Ya me veo yo a la afable abuelita valenciana preguntando a los transeúntes si puede cruzar con el semáforo para peatones femeninos en verde, ya que ella, por pudor, no lleva falda. Por cierto, ¿qué hay de aquellos que no se signifiquen en ningún bando o en ambos a la vez? Surreal propuesta, aunque desde las filas municipales aseguran que la medida “representa la voluntad inequívoca de avanzar por la senda de la igualdad”. Con faldas y a lo loco. Con un par.

Y es que para igualdad, bien podrían haber tirado de humor inglés, puesto que hablando del absurdo, recuerdo un sketch de mi veneradísimo Benny Hill –quien muy probablemente tampoco hubiera sabido muy bien en qué color cruzar el semáforo valenciano- en cuya secuencia, rodada en un campamento de boy-scouts, vemos que pretende miccionar de urgencia aquel vejete calvo que acompañaba en sus fechorías al bueno de Benny. Ante la disyuntiva de a qué servicios dirigirse –men/women-, Benny Hill saca un tirachinas y con su habitual lengua fuera golpea el letrero de women, despojándolo de la raíz “wo”, con lo que el vejete libidinoso y prostático acaba orinando en el wc de las damas…
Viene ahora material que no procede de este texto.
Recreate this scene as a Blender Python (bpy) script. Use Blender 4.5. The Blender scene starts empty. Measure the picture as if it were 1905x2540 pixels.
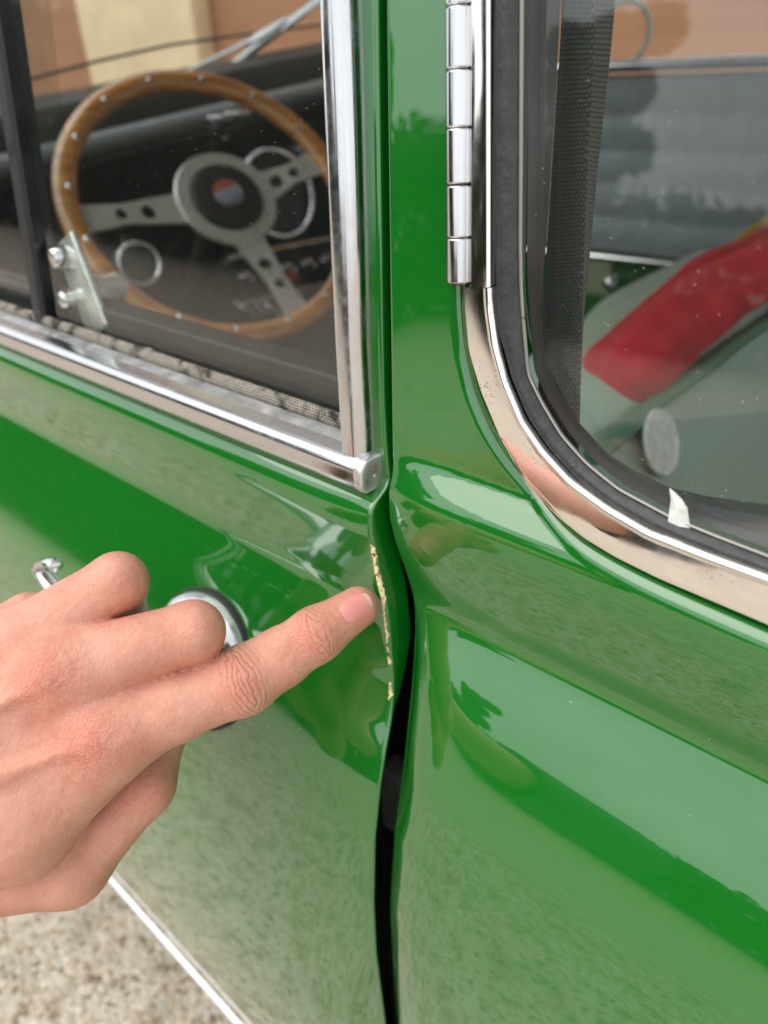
import bpy, bmesh, math, random
import numpy as np
from mathutils import Vector, Matrix

# ------------------------------------------------------------------ camera
IMG_W, IMG_H = 1905.0, 2540.0
F = 1830.0                                    # focal length in photograph pixels
R_ = np.array([0.7587, 0.6472, -0.0741])      # camera right
def _setup(roll=3.0, depth=0.245, v=(-2364.0, 992.0)):
    a = np.array([v[0], v[1], F]); a /= np.linalg.norm(a)
    s, c = math.sin(math.radians(roll)), math.cos(math.radians(roll))
    m = -(-s*a[0] + c*a[1])/a[2]
    Zc = np.array([-s, c, m]); Zc /= np.linalg.norm(Zc)
    Xc = -a; Yc = np.cross(Zc, Xc)
    if Yc[2] < 0: Yc = -Yc
    r = np.array([Xc[0], Yc[0], Zc[0]]); u = np.array([Xc[1], Yc[1], Zc[1]]); f = np.array([Xc[2], Yc[2], Zc[2]])
    C = -(f + r*(970-952.5)/F + u*(1270-1200)/F)*depth
    return r, u, f, C
RT, UP, FW, CAM = _setup()
def ray(px, py): return FW + RT*(px-952.5)/F + UP*(1270-py)/F
def P(px, py, d): return CAM + ray(px, py)*d
def onx(px, py, x): d = ray(px, py); return CAM + d*(x-CAM[0])/d[0]
def ony(px, py, y): d = ray(px, py); return CAM + d*(y-CAM[1])/d[1]
TUMBLE = 0.105
def onU(px, py, off=-0.002):                  # leaning window plane  y = off + TUMBLE*z
    d = ray(px, py); t = (off + TUMBLE*CAM[2] - CAM[1])/(d[1] - TUMBLE*d[2]); return CAM + d*t

scene = bpy.context.scene
col = scene.collection
cam_d = bpy.data.cameras.new('camera'); cam = bpy.data.objects.new('camera', cam_d); col.objects.link(cam)
M = Matrix(((RT[0], UP[0], -FW[0], CAM[0]), (RT[1], UP[1], -FW[1], CAM[1]), (RT[2], UP[2], -FW[2], CAM[2]), (0, 0, 0, 1)))
cam.matrix_world = M
cam_d.sensor_fit = 'VERTICAL'; cam_d.sensor_height = 36.0; cam_d.sensor_width = 27.0
cam_d.lens = F/IMG_H*36.0
cam_d.clip_start = 0.01; cam_d.clip_end = 500
cam_d.dof.use_dof = True; cam_d.dof.focus_distance = 0.215
cam_d.dof.aperture_fstop = (cam_d.lens*1e-3)/0.0025
scene.camera = cam

# ------------------------------------------------------------------ light
SUN_EL, SUN_ROT = 58, 200
world = bpy.data.worlds.new('World'); scene.world = world; world.use_nodes = True
wn = world.node_tree.nodes; wl = world.node_tree.links
bg = wn['Background']
sky = wn.new('ShaderNodeTexSky'); sky.sky_type = 'NISHITA'; sky.sun_disc = False
sky.sun_elevation = math.radians(SUN_EL); sky.sun_rotation = math.radians(SUN_ROT)
sky.air_density = 1.0; sky.dust_density = 3.0; sky.ozone_density = 1.0
hs = wn.new('ShaderNodeHueSaturation'); hs.inputs['Saturation'].default_value = 0.22
wl.new(sky.outputs[0], hs.inputs['Color'])
# broken cloud cover over that sky
tc = wn.new('ShaderNodeTexCoord'); ns = wn.new('ShaderNodeTexNoise'); ns.inputs['Scale'].default_value = 2.2; ns.inputs['Detail'].default_value = 6
wl.new(tc.outputs['Generated'], ns.inputs['Vector'])
rm = wn.new('ShaderNodeMapRange'); rm.inputs['From Min'].default_value = .35; rm.inputs['From Max'].default_value = .65
rm.inputs['To Min'].default_value = .35; rm.inputs['To Max'].default_value = 1.0
wl.new(ns.outputs['Fac'], rm.inputs['Value'])
mx = wn.new('ShaderNodeMix'); mx.data_type = 'RGBA'
wl.new(rm.outputs[0], mx.inputs['Factor']); wl.new(hs.outputs[0], mx.inputs[6]); mx.inputs[7].default_value = (9.5, 9.8, 10.0, 1)
wl.new(mx.outputs[2], bg.inputs['Color'])
bg.inputs['Strength'].default_value = 0.122
sd = bpy.data.lights.new('sun', 'SUN'); sun = bpy.data.objects.new('sun', sd); col.objects.link(sun)
sd.energy = 1.4; sd.angle = math.radians(65); sd.color = (1.0, 0.95, 0.88)
# sun stands behind the photographer, high on the left
az = math.radians(SUN_ROT)
sdir = Vector((-0.35, -0.62, 1.15)).normalized()
sky.sun_elevation = math.asin(sdir.z); sky.sun_rotation = math.atan2(sdir.x, sdir.y)
sun.rotation_euler = (-sdir).to_track_quat('-Z', 'Y').to_euler(); sun.location = (-3, -5, 8)
scene.view_settings.view_transform = 'Standard'; scene.view_settings.look = 'None'
scene.view_settings.gamma = 1.0; scene.view_settings.use_curve_mapping = False
scene.view_settings.exposure = 0.45
scene.render.engine = 'CYCLES'
scene.cycles.max_bounces = 8; scene.cycles.diffuse_bounces = 3; scene.cycles.glossy_bounces = 5; scene.cycles.transparent_max_bounces = 16
scene.cycles.use_denoising = True
scene.cycles.caustics_reflective = False; scene.cycles.caustics_refractive = False
scene.cycles.sample_clamp_indirect = 6.0

rng = random.Random(7); nrng = np.random.default_rng(5)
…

Visto lo visto, podemos afirmar sin miedo a equivocarnos que, en cuanto al absurdo se refiere, hemos dado paso de Samuel Beckett a un tal Gabriel Rufián, quien con su apariencia taimada sin duda hizo gala de su apellido en el Congreso, protagonizando un teatrillo absurdo y pretencioso, de comicidad bufonesca. Si estas son las nuevas hordas descastadas, vamos listos. Por favor, señores políticos, déjense de garambainas y desatinos y lean más a Albert Camus, para quien “la comprensión de que la vida es absurda no puede ser un fin, sino un comienzo”.